The good news is that there is an easier method of deploying Hyperledger Fabric. That method comes by way of Docker. And because all of the pieces are open source, there’s little to no cost here.

I’m going to walk you through the process of installing Hyperledger Fabric v 1.4.4 on Ubuntu Server 18.04, via the Docker container engine. You’ll use the command line for the entire method, so be prepared to type a bit. 

This tutorial assumes you already have an instance of Ubuntu Server 18.04 up and running. You will also need an account with sudo rights.

With that said, let’s deploy this container so you can start developing blockchain applications.

Update and Upgrade

Before we get into the deployment, let’s update and upgrade your Ubuntu server first. It’s important to know that, after upgrading the kernel, you’ll have to reboot the machine (so the updates will take effect).

In order to update and upgrade ubuntu, log into the server and issue the following two commands:

sudo apt-get update

sudo apt-get upgrade -y

Once you complete that, reboot your server (if necessary) and log back in. You’re now ready to start the installation/deployment process. You won’t even need to bring in your third-party outsourcing services to take care of this task.

Installing Docker Engine

The first thing you need to do is install the Docker engine. To do this, issue the command:

sudo apt-get install docker.io -y 

Once the installation finishes, start and enable the Docker engine with the commands:

sudo systemctl start docker
sudo systemctl enable docker

Next, you need to add your user to the Docker group. If you don’t do this, you’ll only be able to run the Docker command with sudo, which can lead to security issues. To add your user to the Docker group, issue the command:

sudo usermod -aG docker $USER

In order for the change to take effect, you must log out and log back into your Ubuntu server. To verify your user has permission to use the docker engine, issue the command:

docker ps -a

You shouldn’t get any errors from the command. Instead, you’ll see no docker containers listed (Figure 1).

Deploying the Container

At this point, you are now ready to deploy the Hyperledger Fabric container. This task can be done with a single command. The command is:

curl -sSL http://bit.ly/2ysbOFE | bash -s 1.4.4

You can define which version of the framework to deploy. For instance, if you want to deploy the beta version (2.0), you could issue the command:

curl -sSL http://bit.ly/2ysbOFE | bash -s 2.0.0

Or if you wanted to deploy an older version, you could issue the command:

curl -sSL http://bit.ly/2ysbOFE | bash -s 1.3.0.

To find out what versions are available, check out the official Hyperledger Fabric release page.

You now need to build your first Hyperledger Framework network so the container can be deployed. To do this, change into the newly-created directory with the command:

cd ~/fabric-samples/first-network

Now generate the network with the command:

./byfn.sh generate

Finally, bring the network up with the command:

./byfn.sh up

The final command will take some time to complete. Once it finishes, you can verify it’s actually up and running by issuing the command:

docker ps -a

This time around (Figure 2), you should see the framework has been deployed.

Figure 2

The Hyperledger Framework has been successfully deployed.
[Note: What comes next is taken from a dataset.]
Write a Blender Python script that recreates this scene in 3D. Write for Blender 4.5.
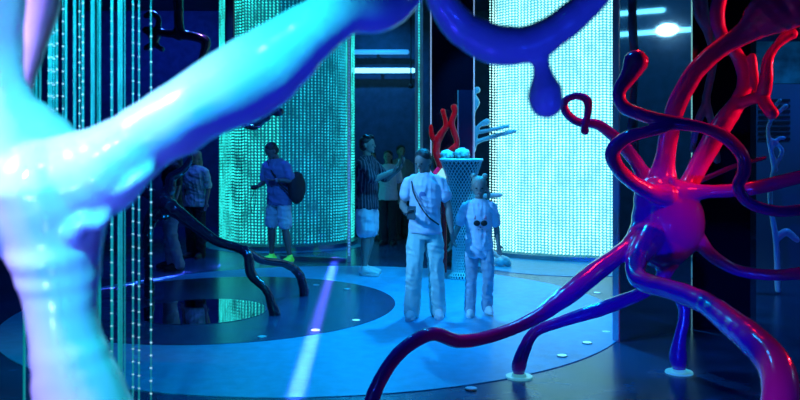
import bpy, bmesh, math, random
import numpy as np
from mathutils import Vector, Matrix, noise
random.seed(7)
S = bpy.context.scene
C = S.collection
for o in list(bpy.data.objects): bpy.data.objects.remove(o)

# ------------------------------------------------------------ camera
CAMH, F, HOR = 1.6, 800.0, 152.0
cam = bpy.data.cameras.new('camera'); co = bpy.data.objects.new('camera', cam); C.objects.link(co)
co.location = (0, 0, CAMH); co.rotation_euler = (math.pi/2, 0, 0)
cam.lens = 36; cam.sensor_width = 36; cam.shift_y = -(200-HOR)/800
cam.dof.use_dof = True; cam.dof.focus_distance = 7.6; cam.dof.aperture_fstop = 2.6
S.camera = co
S.view_settings.view_transform = 'Standard'; S.view_settings.look = 'None'
S.view_settings.gamma = 1; S.view_settings.exposure = 0.0; S.view_settings.use_curve_mapping = False

# ------------------------------------------------------------ world and lights
w = bpy.data.worlds.new('world'); S.world = w; w.use_nodes = True
w.node_tree.nodes['Background'].inputs[0].default_value = (0.01, 0.06, 0.4, 1)
w.node_tree.nodes['Background'].inputs[1].default_value = 0.0

def aim(o, tgt):
    o.rotation_euler = (Vector(tgt)-o.location).to_track_quat('-Z', 'Y').to_euler()
def spot(loc, tgt, col, e, ang=60, blend=.6, size=.08):
    l = bpy.data.lights.new('spot_light', 'SPOT'); l.color = col; l.energy = e
    l.spot_size = math.radians(ang); l.spot_blend = blend; l.shadow_soft_size = size
    o = bpy.data.objects.new('spot_light', l); C.objects.link(o); o.location = loc; aim(o, tgt); return o
def area(loc, tgt, col, e, sx, sy, spread=180):
    l = bpy.data.lights.new('area_light', 'AREA'); l.color = col; l.energy = e
    l.shape = 'RECTANGLE'; l.size = sx; l.size_y = sy; l.spread = math.radians(spread)
    o = bpy.data.objects.new('area_light', l); C.objects.link(o); o.location = loc; aim(o, tgt); return o

RED = (1, .01, .02)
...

Finally, you might want to add the download directory to your $PATH, so you don’t always have to type the full path to the download directory. To do this, issue the command:

export PATH=<path to download location>/bin:$PATH

Where path to download location is the full path to the directory (such as ~/fabric-samples). 
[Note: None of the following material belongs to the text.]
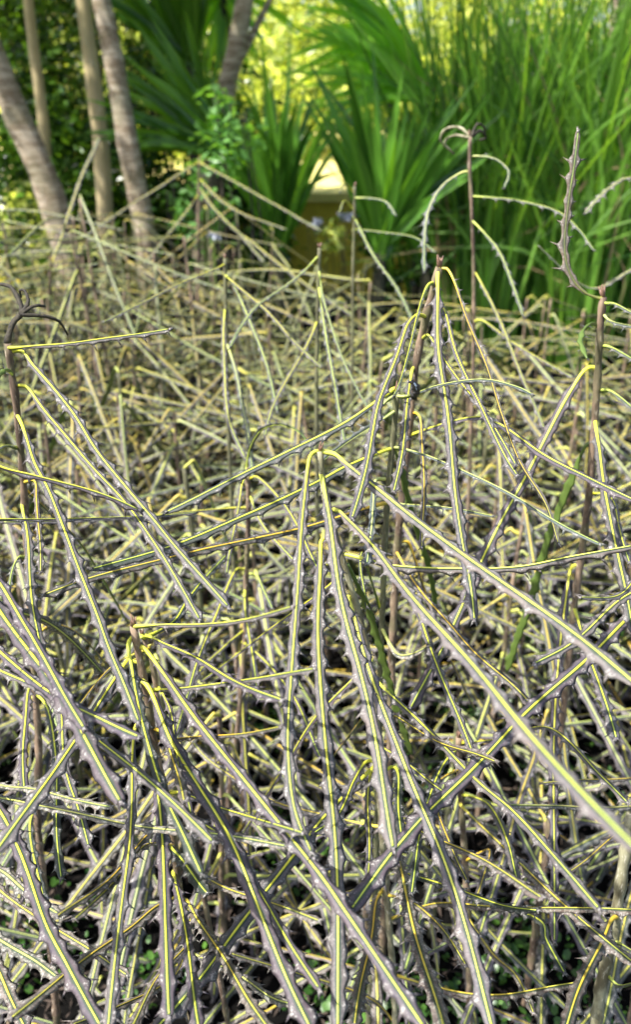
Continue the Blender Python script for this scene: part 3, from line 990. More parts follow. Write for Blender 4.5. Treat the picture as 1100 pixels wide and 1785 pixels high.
Lp.leaf([(60, 1110), (95, 1090), (150, 1120), (235, 1225)], 14, 'darkorange', L=0.24, near=False)
# dry curled shoots on its tip
for q in ([(12, 600), (20, 565), (38, 545), (30, 520), (18, 500), (-4, 494)], [(34, 548), (48, 530), (44, 508), (34, 506), (36, 518)],
          [(34, 548), (58, 533), (78, 534)], [(34, 548), (80, 552), (104, 562), (117, 584)]):
    V, F = [], []
    Q, _ = spline([at(x, y, 0.84 + 0.01 * i) for i, (x, y) in enumerate(q)], 0.006)
    tube(V, F, Q, [0.0021 * (1 - 0.6 * i / len(Q)) if len(q) < 6 else 0.0036 * (1 - 0.6 * i / len(Q)) for i in range(len(Q))], 6, wob=0.18, rr=rng)
    link('curled_shoot', mesh('curled_shoot', shift(V, Lp.root.location), F, [M_CURL]), Lp.root)

Wp = Sapling('sapling beyond the left edge sending long purple leaves into view low down',
             [(-70, 760), (-66, 900), (-62, 1000), (-60, 1100), (-58, 1250), (-60, 1400), (-62, 1600)], 0.66, 18)
Wp.leaf([(-62, 985), (-30, 1020), (62, 1152), (145, 1282), (215, 1402)], 44, 'purple', L=0.36)
Wp.leaf([(-62, 960), (-10, 1000), (42, 1092), (105, 1205), (150, 1275)], 32, 'purple', L=0.34)
Wp.leaf([(-60, 1075), (0, 1135), (80, 1206), (180, 1251), (245, 1282)], 30, 'purple', L=0.30)
Wp.leaf([(-60, 1140), (0, 1172), (75, 1208), (155, 1275), (230, 1336), (290, 1390), (372, 1472)], 26, 'grey', L=0.36)
Wp.leaf([(-62, 780), (0, 815), (60, 830), (150, 850), (205, 868), (248, 888)], 22, 'purple', fold=0.8, roll=0.2, L=0.32, d1=0.72)
Wp.leaf([(-60, 1330), (0, 1412), (30, 1480), (75, 1600), (120, 1682), (180, 1800)], 40, 'purple', L=0.34)
Wp.leaf([(-60, 1350), (0, 1369), (60, 1375), (130, 1392), (198, 1406)], 20, 'lichen', L=0.26)
Wp.leaf([(-60, 1380), (0, 1392), (70, 1406), (150, 1421), (250, 1441), (380, 1456), (502, 1478)], 24, 'lichen', L=0.40)
Wp.leaf([(-60, 1490), (0, 1555), (60, 1600), (160, 1655), (225, 1700)], 24, 'old', L=0.3)
Wp.leaf([(-60, 1500), (0, 1518), (50, 1555), (110, 1600)], 30, 'lichen', L=0.22)
Wp.leaf([(-62, 1600), (0, 1640), (60, 1672), (100, 1700)], 34, 'lichen', L=0.2)
Wp.leaf([(-60, 1610), (-10, 1680), (20, 1740), (50, 1800)], 40, 'old', L=0.2)
Wp.leaf([(-60, 1020), (0, 1055), (90, 1090), (180, 1175)], 26, 'lichen', L=0.26, near=False)
Wp.leaf([(-62, 905), (0, 905), (120, 903), (250, 898), (345, 892)], 13, 'pale', fold=0.6, L=0.34, d1=0.95)

Rp = Sapling('tall brown-stemmed sapling at the right with an upright twisted toothed leaf on top',
             [(1052, 518), (1047, 570), (1043, 650), (1036, 750), (1029, 850), (1018, 940), (1004, 1040), (992, 1150)], 0.98, 18)
Rp.leaf([(1048, 521), (1018, 508), (996, 478), (985, 430), (990, 350), (1000, 285), (1009, 226)], 20, 'brown', fold=0.1, d1=0.98, upv=Vector((0.1, -1, 0.15)), tooth=1.5, petiole=0.012)
Rp.leaf([(1036, 640), (1020, 645), (1000, 675), (960, 748), (925, 812), (880, 898), (832, 1000), (790, 1088), (715, 1238)], 32, 'purple', L=0.42)
Rp.leaf([(1056, 528), (1075, 530), (1110, 552)], 18, 'green', L=0.1)
Rp.leaf([(1052, 548), (1066, 558), (1110, 567)], 16, 'blue', L=0.1, fold=0.8)
Rp.leaf([(1050, 603), (1072, 607), (1112, 632)], 20, 'green', L=0.1)
Rp.leaf([(1047, 680), (1070, 684), (1112, 722)], 20, 'green', L=0.1)
Rp.leaf([(1038, 730), (1041, 760), (1050, 830), (1066, 905), (1085, 1000), (1105, 1105)], 30, 'grey', L=0.3)
Rp.leaf([(1036, 772), (1023, 776), (1008, 805), (985, 865), (950, 962), (920, 1062), (886, 1170)], 21, 'green', L=0.36, near=False, under=True)
Rp.leaf([(1032, 860), (1066, 870), (1082, 920), (1100, 980)], 18, 'grey', L=0.2)
Rp.leaf([(1004, 985), (993, 1000), (980, 1100), (969, 1250), (965, 1400), (968, 1645)], 24, 'purple', L=0.42)
Rp.leaf([(1042, 570), (1030, 566), (1014, 580), (1012, 600), (1024, 628)], 12, 'dark', L=0.09, tooth=1.6, fold=0.1, under=True)
Rp.leaf([(1030, 840), (1045, 850), (1058, 880), (1072, 960)], 18, 'grey', L=0.2, near=False)
Rp.leaf([(1002, 1060), (1010, 1085), (1040, 1180), (1075, 1290)], 28, 'grey', L=0.3)

Tp = Sapling('tall sapling right of centre with thick leaning brown stem and bundled drooping leaves',
             [(766, 466), (757, 500), (745, 545), (733, 595), (722, 660), (713, 750), (703, 850), (693, 950), (688, 1040), (684, 1150)], 0.95, 19)
Tp.leaf([(764, 474), (763, 500), (766, 600), (778, 715), (790, 820), (806, 930), (820, 1020), (826, 1084)], 30, 'grey', L=0.40)
Tp.leaf([(770, 468), (782, 470), (797, 500), (818, 565), (850, 640), (876, 722), (905, 805), (950, 880), (976, 952)], 13, 'darkorange', L=0.34, roll=1.15, fold=0.1)
Tp.leaf([(766, 522), (775, 545), (800, 620), (840, 712), (880, 790), (906, 832)], 18, 'grey', L=0.34)
Tp.leaf([(736, 590), (746, 583), (762, 602), (800, 660), (852, 735), (902, 815)], 17, 'grey', L=0.32)
Tp.leaf([(744, 552), (728, 549), (710, 570), (690, 622), (665, 692), (652, 750), (640, 802), (612, 905)], 25, 'grey', L=0.36)
Tp.leaf([(757, 492), (745, 500), (728, 550), (712, 605), (696, 660), (684, 690)], 15, 'dark', L=0.22, roll=1.0)
Tp.leaf([(722, 640), (718, 650), (712, 705), (702, 780), (684, 860)], 20, 'grey', L=0.28)
Tp.leaf([(716, 722), (728, 722), (736, 745), (738, 850), (738, 955)], 15, 'orange', L=0.26)
Tp.leaf([(712, 760), (820, 730), (870, 740), (950, 792), (1030, 832), (1112, 872)], 28, 'purple', L=0.40, d1=0.82)
Tp.leaf([(690, 960), (720, 1010), (780, 1080), (830, 1140), (900, 1200), (940, 1245)], 22, 'orange', L=0.34)
Tp.leaf([(690, 1000), (725, 1060), (745, 1110), (790, 1225), (828, 1330)], 22, 'grey', L=0.34)
Tp.leaf([(712, 945), (725, 980), (760, 1090), (800, 1180), (830, 1240)], 14, 'orange', L=0.3, near=False)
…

When you’re finished, you can bring down the network with the command (run from within the ~/fabric-samples/first-network directory):

./byfn.sh down

Just remember, if you need to work with the framework again, you’ll have to bring the network backup with the command:

./byfn.sh up

Time To Develop

At this point, you can now start developing your first application on your Hyperledger Framework network. To start on your Hyperledger Framework development path, you should read up on the official documentation before diving in.